先帝後醍醐は警固の尊王義士、佐々木富士名(ふじな)判官や船乗りの機知にって隠岐の島脱出に成功。これを聞きつけた各地の討幕派が挙兵した。神戸の摩耶山を拠点とする赤松入道円心と貞範、則祐親子ら討幕軍はいよいよ六波羅幕府方が支配する京の都に攻め上った。洛西の桂川で両軍対峙し大合戦となった。数に勝る幕府方は河野九郎左衛門尉、陶山次郎らの奮戦によって討幕勢をいったん撃退した。

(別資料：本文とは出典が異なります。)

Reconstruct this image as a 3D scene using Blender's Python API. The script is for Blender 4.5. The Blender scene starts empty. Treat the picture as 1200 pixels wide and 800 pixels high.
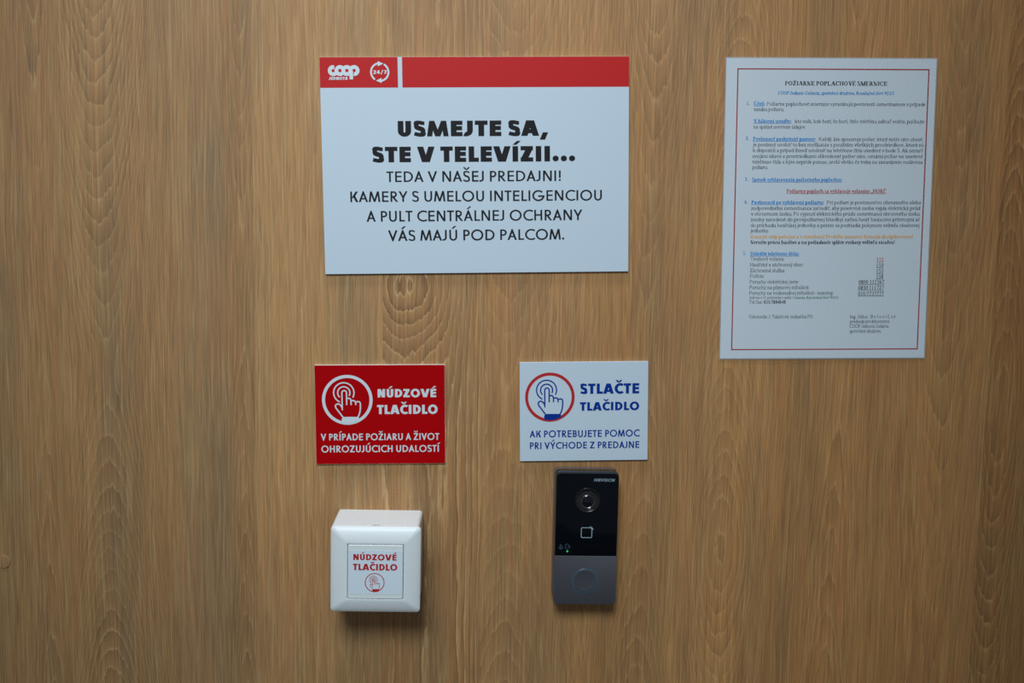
import bpy, bmesh, math
import numpy as np
from mathutils import Matrix, Vector

# ------------------------------------------------------------------ camera, world, lights, exposure
SC = bpy.context.scene
COL = SC.collection
EYE = 1.50                      # height of the lens above the floor; the wall face is the plane y = 0
CAM_DIST = 1.02394
PITCH, YAW, ROLL = math.radians(6.15738), math.radians(1.94401), math.radians(0.90209)


def make_camera():
    cp, sp = math.cos(PITCH), math.sin(PITCH)
    cy, sy = math.cos(YAW), math.sin(YAW)
    fwd = Vector((sy * cp, cy * cp, -sp))
    right = Vector((cy, -sy, 0))
    up = right.cross(fwd)
    r2 = right * math.cos(ROLL) + up * math.sin(ROLL)
    u2 = up * math.cos(ROLL) - right * math.sin(ROLL)
    cd = bpy.data.cameras.new('camera')
    cd.sensor_width = 36.0
    cd.lens = 36.0
    cd.clip_start = 0.05
    cam = bpy.data.objects.new('camera', cd)
    cam.matrix_world = Matrix((
        (r2.x, u2.x, -fwd.x, 0.0),
        (r2.y, u2.y, -fwd.y, -CAM_DIST),
        (r2.z, u2.z, -fwd.z, EYE),
        (0, 0, 0, 1)))
    COL.objects.link(cam)
    SC.camera = cam


make_camera()

WORLD_COLOR, WORLD_STRENGTH = (0.80, 0.92, 1.0), 0.15
CEILING_LAMP = dict(loc=(-0.12, -0.28, 2.72), size=(0.50, 0.18), energy=8.0, color=(0.95, 0.985, 1.03))
ROOM_SPOT = dict(loc=(-0.26, -1.95, 2.78), target=(-0.08, 0.0, 1.39), energy=156.0, color=(0.79, 0.93, 1.0), cone=45.0, radius=0.42)

w = bpy.data.worlds.new('room_light')
SC.world = w
w.use_nodes = True
w.node_tree.nodes['Background'].inputs[0].default_value = (*WORLD_COLOR, 1)
w.node_tree.nodes['Background'].inputs[1].default_value = WORLD_STRENGTH


def area(name, loc, size, energy, color, target=None):
    ld = bpy.data.lights.new(name, 'AREA')
    ld.shape = 'RECTANGLE'
    ld.size, ld.size_y = size
    ld.energy = energy
    ld.color = color
    lo = bpy.data.objects.new(name, ld)
    lo.location = loc
    if target is not None:
        d = Vector(target) - Vector(loc)
        lo.rotation_euler = d.to_track_quat('-Z', 'Y').to_euler()
    COL.objects.link(lo)
    return lo


area('ceiling_lamp', **CEILING_LAMP)


def spot(name, loc, target, energy, color, cone, radius):
    ld = bpy.data.lights.new(name, 'SPOT')
    ld.energy, ld.color = energy, color
    ld.spot_size, ld.spot_blend = math.radians(cone), 1.0
    ld.shadow_soft_size = radius
    lo = bpy.data.objects.new(name, ld)
    lo.location = loc
    lo.rotation_euler = (Vector(target) - Vector(loc)).to_track_quat('-Z', 'Y').to_euler()
    COL.objects.link(lo)


spot('room_spot', **ROOM_SPOT)

SC.view_settings.view_transform = 'Standard'
SC.view_settings.look = 'None'
SC.view_settings.gamma = 1.0
SC.view_settings.exposure = 0.08
SC.view_settings.use_curve_mapping = False
SC.cycles.caustics_reflective = False
SC.cycles.caustics_refractive = False
SC.cycles.sample_clamp_indirect = 1.5
SC.cycles.use_denoising = False      # the denoiser smears the small print


# ------------------------------------------------------------------ materials
def principled(name, color, rough=0.5, metallic=0.0, spec=0.5, coat=0.0, coat_rough=0.05):
    m = bpy.data.materials.new(name)
    m.use_nodes = True
    b = m.node_tree.nodes['Principled BSDF']
    b.inputs['Base Color'].default_value = (*color, 1)
    b.inputs['Roughness'].default_value = rough
    b.inputs['Metallic'].default_value = metallic
    b.inputs['Specular IOR Level'].default_value = spec
    b.inputs['Coat Weight'].default_value = coat
    b.inputs['Coat Roughness'].default_value = coat_rough
    return m


def mottled(name, color, rough=0.5, amount=0.04, scale=900.0, bump=0.0, bump_scale=1500.0, **kw):
    """a plain coloured surface with a faint procedural mottle and a fine texture"""
    m = principled(name, color, rough, **kw)
    nt = m.node_tree
    N = nt.nodes.new
    b = nt.nodes['Principled BSDF']
    tc = N('ShaderNodeTexCoord')
    no = N('ShaderNodeTexNoise')
    no.inputs['Scale'].default_value = scale
    no.inputs['Detail'].default_value = 2.0
    nt.links.new(tc.outputs['Object'], no.inputs['Vector'])
    mr = N('ShaderNodeMapRange')
    mr.inputs['To Min'].default_value = 1.0 - amount
    mr.inputs['To Max'].default_value = 1.0 + amount
    nt.links.new(no.outputs['Fac'], mr.inputs['Value'])
    mx = N('ShaderNodeVectorMath')
    mx.operation = 'SCALE'
    mx.inputs[0].default_value = color
    nt.links.new(mr.outputs[0], mx.inputs['Scale'])
    nt.links.new(mx.outputs[0], b.inputs['Base Color'])
    if bump > 0:
        n2 = N('ShaderNodeTexNoise')
        n2.inputs['Scale'].default_value = bump_scale
        nt.links.new(tc.outputs['Object'], n2.inputs['Vector'])
        bp = N('ShaderNodeBump')
        bp.inputs['Strength'].default_value = bump
        bp.inputs['Distance'].default_value = 0.0002
        nt.links.new(n2.outputs['Fac'], bp.inputs['Height'])
        nt.links.new(bp.outputs[0], b.inputs['Normal'])
    return m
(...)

しかし、戦争には手柄を挙げたいけれど危ない橋は渡りたくない、せこい人間が居るのは昔も今も同じ。軍奉行の大役を任せられた隅田、高橋両名は大した戦闘もしなかったのに、掃討し終わった京中を駆け回り、道端や溝に落ちていた戦死者や瀕死者の首を狩って手柄にした。それだけでは大した報奨にありつけないと思ったのか、そこいらに居た町人や百姓の首まで取って、適当に首級名を付けて戦勝報告した、というから下種も極まっていた。
この結果、敵大将の赤松円心の首が5つも検死場に運び込まれたという。前線に出て標的を正確に狙うのを厭い、後陣から砲、ミサイルをめくら撃ちし、民家、アパート、スーパーなど民間施設を破壊し尽くすウクライナ侵略のロシア兵と同じような戦犯行為は昔からあった。太平記でなく狂乱記として永遠に歴史に残り、語り継がれるであろう。
なお、口さがない京童は、討たれもしない赤松入道を討った討ったと虚偽報告するとは、「武家の滅ぶべき相なり」と嘲った。